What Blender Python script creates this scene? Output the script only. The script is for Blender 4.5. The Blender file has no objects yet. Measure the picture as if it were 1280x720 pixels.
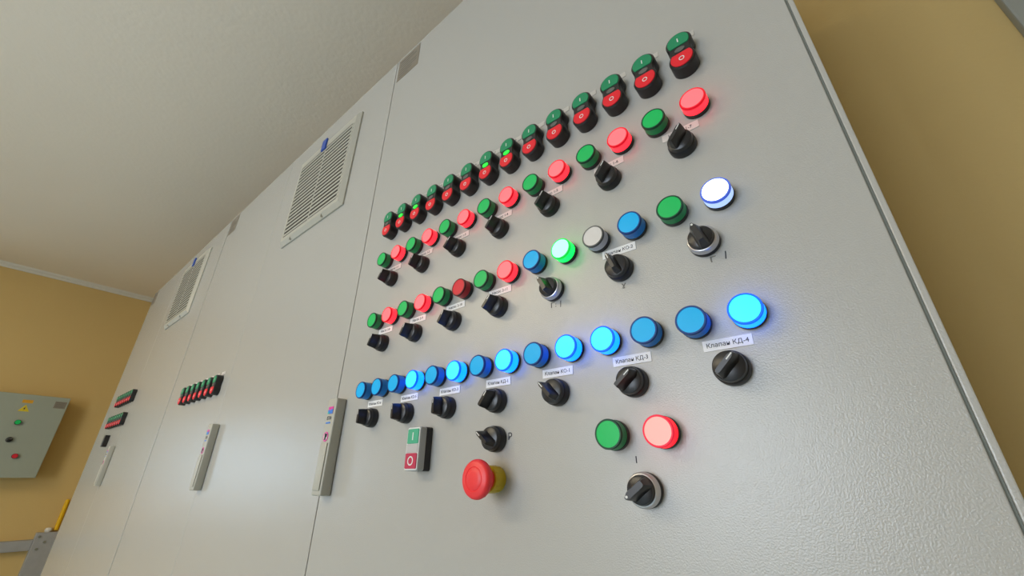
import bpy, bmesh, math, random
from mathutils import Vector, Matrix
random.seed(4)
C = bpy.context.scene.collection
SC = bpy.context.scene
R = math.radians
CZ = 1.05                      # height of the camera; cabinet fronts stand in the plane y = 0

# ------------------------------------------------------------------ camera
cam = bpy.data.cameras.new('camera')
cam.sensor_width = 36.0; cam.lens = 511.135 / 1280 * 36; cam.clip_start = .01; cam.clip_end = 100
camo = bpy.data.objects.new('camera', cam); C.objects.link(camo)
rt = Vector((0.7719436, 0.63566067, 0.00621239))
dn = Vector((-0.26273959, 0.32793823, -0.90742737))
fw = Vector((-0.57885316, 0.69885051, 0.42016304))
m = Matrix(((rt.x, -dn.x, -fw.x, 0), (rt.y, -dn.y, -fw.y, -.3914), (rt.z, -dn.z, -fw.z, CZ), (0, 0, 0, 1)))
camo.matrix_world = m
SC.camera = camo
# ------------------------------------------------------------------ view, world, daylight
SC.view_settings.view_transform = 'Standard'; SC.view_settings.look = 'None'
SC.view_settings.exposure = 0.0; SC.view_settings.gamma = 1.0; SC.view_settings.use_curve_mapping = False
w = bpy.data.worlds.new('sky'); SC.world = w; w.use_nodes = True
bg = w.node_tree.nodes['Background']; bg.inputs[0].default_value = (.62, .78, 1, 1); bg.inputs[1].default_value = 1.2

def area(name, loc, direction, sx, sy, power, col):
    l = bpy.data.lights.new(name, 'AREA'); l.shape = 'RECTANGLE'; l.size = sx; l.size_y = sy
    l.energy = power; l.color = col
    o = bpy.data.objects.new(name, l); C.objects.link(o); o.location = loc
    o.rotation_euler = Vector(direction).to_track_quat('-Z', 'Y').to_euler()
    return o
# daylight through the two windows (left wall, and the wall facing the cabinets) and the ceiling lamp
WL = (-1.95, -1.20, .75, 1.55)      # left window: y0, y1, z0, z1
WF = (-1.55, -.20, .45, 2.0)          # facing window: x0, x1, z0, z1
area('daylight_left', (-4.78, (WL[0]+WL[1])/2, (WL[2]+WL[3])/2), (1, 0, 0), .75, .8, 10, (.56, .78, 1))
area('daylight_facing', ((WF[0]+WF[1])/2, -3.28, (WF[2]+WF[3])/2), (0, 1, -.05), 1.35, 1.55, 67, (.78, .88, 1))
CEIL = 2.503
area('lamp_light', (-2.0, -2.2, CEIL - .09), (0, 0, -1), 1.9, .5, 40, (1, .84, .56))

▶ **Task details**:
Copy each line that holds the word "objects".

▶ **Task output**:
What Blender Python script creates this scene? Output the script only. The script is for Blender 4.5. The Blender file has no objects yet. Measure the picture as if it were 1280x720 pixels.
camo = bpy.data.objects.new('camera', cam); C.objects.link(camo)
    o = bpy.data.objects.new(name, l); C.objects.link(o); o.location = loc